■ Directive
In the records below, find the line containing "were 1600x1200 pixels." and the line containing "rect_wall('stone_seat_wall', 'low pale"; please repeat exactly the lines from one to the other, both included, and nothing more.

■ Stored data
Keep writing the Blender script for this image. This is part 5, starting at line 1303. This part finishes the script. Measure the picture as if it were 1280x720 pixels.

==

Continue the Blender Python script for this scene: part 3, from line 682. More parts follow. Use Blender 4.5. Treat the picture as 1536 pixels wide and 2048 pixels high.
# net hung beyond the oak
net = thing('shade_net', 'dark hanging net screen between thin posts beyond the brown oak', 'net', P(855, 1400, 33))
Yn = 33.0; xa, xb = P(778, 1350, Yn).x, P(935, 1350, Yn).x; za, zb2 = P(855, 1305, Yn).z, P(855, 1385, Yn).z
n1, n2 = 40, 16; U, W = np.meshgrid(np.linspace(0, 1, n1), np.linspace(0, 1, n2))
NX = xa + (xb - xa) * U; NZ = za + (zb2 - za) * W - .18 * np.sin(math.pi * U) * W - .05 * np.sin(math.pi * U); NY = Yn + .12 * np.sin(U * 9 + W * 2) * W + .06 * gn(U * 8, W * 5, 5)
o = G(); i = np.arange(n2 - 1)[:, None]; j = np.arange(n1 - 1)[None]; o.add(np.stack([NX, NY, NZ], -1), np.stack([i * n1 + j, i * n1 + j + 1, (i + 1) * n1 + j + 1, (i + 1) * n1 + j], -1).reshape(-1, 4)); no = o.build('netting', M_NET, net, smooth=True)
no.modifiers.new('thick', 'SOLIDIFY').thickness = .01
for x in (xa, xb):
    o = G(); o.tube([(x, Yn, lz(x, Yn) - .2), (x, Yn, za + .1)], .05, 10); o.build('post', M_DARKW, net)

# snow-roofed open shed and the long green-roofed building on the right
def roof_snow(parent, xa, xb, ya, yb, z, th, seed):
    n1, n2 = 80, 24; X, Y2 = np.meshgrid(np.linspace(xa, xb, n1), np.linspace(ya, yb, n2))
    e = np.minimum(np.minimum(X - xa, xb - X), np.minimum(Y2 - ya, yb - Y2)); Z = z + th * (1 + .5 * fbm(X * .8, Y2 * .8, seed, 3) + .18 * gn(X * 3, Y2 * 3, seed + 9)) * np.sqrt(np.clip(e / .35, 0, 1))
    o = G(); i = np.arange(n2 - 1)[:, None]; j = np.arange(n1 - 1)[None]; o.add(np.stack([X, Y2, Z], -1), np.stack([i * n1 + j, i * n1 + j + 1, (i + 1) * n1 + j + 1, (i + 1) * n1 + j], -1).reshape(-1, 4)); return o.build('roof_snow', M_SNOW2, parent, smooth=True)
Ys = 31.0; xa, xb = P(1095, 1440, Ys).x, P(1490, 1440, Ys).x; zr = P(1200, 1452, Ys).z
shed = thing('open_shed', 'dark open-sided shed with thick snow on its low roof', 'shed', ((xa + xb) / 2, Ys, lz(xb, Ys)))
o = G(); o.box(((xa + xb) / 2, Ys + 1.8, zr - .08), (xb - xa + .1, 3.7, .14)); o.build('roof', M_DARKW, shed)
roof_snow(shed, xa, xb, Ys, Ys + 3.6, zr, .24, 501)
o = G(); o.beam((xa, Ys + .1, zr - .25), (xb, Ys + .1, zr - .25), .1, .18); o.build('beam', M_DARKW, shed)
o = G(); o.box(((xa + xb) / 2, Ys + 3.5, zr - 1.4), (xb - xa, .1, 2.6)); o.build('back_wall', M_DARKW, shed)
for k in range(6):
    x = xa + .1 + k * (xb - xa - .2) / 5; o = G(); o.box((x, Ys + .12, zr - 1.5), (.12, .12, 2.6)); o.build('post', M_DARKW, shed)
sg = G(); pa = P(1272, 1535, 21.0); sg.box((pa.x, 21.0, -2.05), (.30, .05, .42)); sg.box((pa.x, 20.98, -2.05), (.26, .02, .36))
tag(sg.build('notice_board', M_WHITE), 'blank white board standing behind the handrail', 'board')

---

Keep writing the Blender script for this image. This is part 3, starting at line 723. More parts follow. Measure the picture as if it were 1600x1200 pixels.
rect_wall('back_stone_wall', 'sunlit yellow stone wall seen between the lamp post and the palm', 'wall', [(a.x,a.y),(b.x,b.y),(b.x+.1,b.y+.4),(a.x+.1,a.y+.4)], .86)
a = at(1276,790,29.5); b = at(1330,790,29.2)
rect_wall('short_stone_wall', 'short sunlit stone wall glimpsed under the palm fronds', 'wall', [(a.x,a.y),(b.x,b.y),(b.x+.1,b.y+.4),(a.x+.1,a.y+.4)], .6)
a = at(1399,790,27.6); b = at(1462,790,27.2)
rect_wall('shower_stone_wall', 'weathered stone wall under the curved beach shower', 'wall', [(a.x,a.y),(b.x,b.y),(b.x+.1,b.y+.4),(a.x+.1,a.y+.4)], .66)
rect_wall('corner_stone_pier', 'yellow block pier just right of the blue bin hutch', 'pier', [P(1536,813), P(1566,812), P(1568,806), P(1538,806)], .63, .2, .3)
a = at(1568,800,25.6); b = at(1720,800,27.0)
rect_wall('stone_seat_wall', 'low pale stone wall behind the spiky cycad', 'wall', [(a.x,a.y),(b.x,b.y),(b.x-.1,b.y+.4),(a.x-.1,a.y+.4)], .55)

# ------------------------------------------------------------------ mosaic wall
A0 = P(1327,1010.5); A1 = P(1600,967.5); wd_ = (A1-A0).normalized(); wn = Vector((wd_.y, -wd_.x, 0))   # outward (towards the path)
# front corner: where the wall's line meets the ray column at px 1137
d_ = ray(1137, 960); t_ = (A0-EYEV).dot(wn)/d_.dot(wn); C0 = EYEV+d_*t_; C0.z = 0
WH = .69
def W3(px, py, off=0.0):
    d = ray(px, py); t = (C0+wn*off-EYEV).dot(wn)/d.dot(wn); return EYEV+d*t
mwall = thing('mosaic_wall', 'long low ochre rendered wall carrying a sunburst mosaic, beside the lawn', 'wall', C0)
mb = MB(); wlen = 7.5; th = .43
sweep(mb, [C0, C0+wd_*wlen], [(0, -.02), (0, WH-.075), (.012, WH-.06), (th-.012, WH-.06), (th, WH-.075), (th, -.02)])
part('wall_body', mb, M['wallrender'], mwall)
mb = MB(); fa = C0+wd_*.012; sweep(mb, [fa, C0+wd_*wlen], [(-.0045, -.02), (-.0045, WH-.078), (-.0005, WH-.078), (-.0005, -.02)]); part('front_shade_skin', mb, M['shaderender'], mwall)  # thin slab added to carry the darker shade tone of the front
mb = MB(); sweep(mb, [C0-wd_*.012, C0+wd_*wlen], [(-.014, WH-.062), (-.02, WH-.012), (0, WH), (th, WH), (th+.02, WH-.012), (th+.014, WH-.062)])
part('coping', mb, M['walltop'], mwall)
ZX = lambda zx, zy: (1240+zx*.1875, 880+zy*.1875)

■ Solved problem
Keep writing the Blender script for this image. This is part 3, starting at line 723. More parts follow. Measure the picture as if it were 1600x1200 pixels.
rect_wall('back_stone_wall', 'sunlit yellow stone wall seen between the lamp post and the palm', 'wall', [(a.x,a.y),(b.x,b.y),(b.x+.1,b.y+.4),(a.x+.1,a.y+.4)], .86)
a = at(1276,790,29.5); b = at(1330,790,29.2)
rect_wall('short_stone_wall', 'short sunlit stone wall glimpsed under the palm fronds', 'wall', [(a.x,a.y),(b.x,b.y),(b.x+.1,b.y+.4),(a.x+.1,a.y+.4)], .6)
a = at(1399,790,27.6); b = at(1462,790,27.2)
rect_wall('shower_stone_wall', 'weathered stone wall under the curved beach shower', 'wall', [(a.x,a.y),(b.x,b.y),(b.x+.1,b.y+.4),(a.x+.1,a.y+.4)], .66)
rect_wall('corner_stone_pier', 'yellow block pier just right of the blue bin hutch', 'pier', [P(1536,813), P(1566,812), P(1568,806), P(1538,806)], .63, .2, .3)
a = at(1568,800,25.6); b = at(1720,800,27.0)
rect_wall('stone_seat_wall', 'low pale stone wall behind the spiky cycad', 'wall', [(a.x,a.y),(b.x,b.y),(b.x-.1,b.y+.4),(a.x-.1,a.y+.4)], .55)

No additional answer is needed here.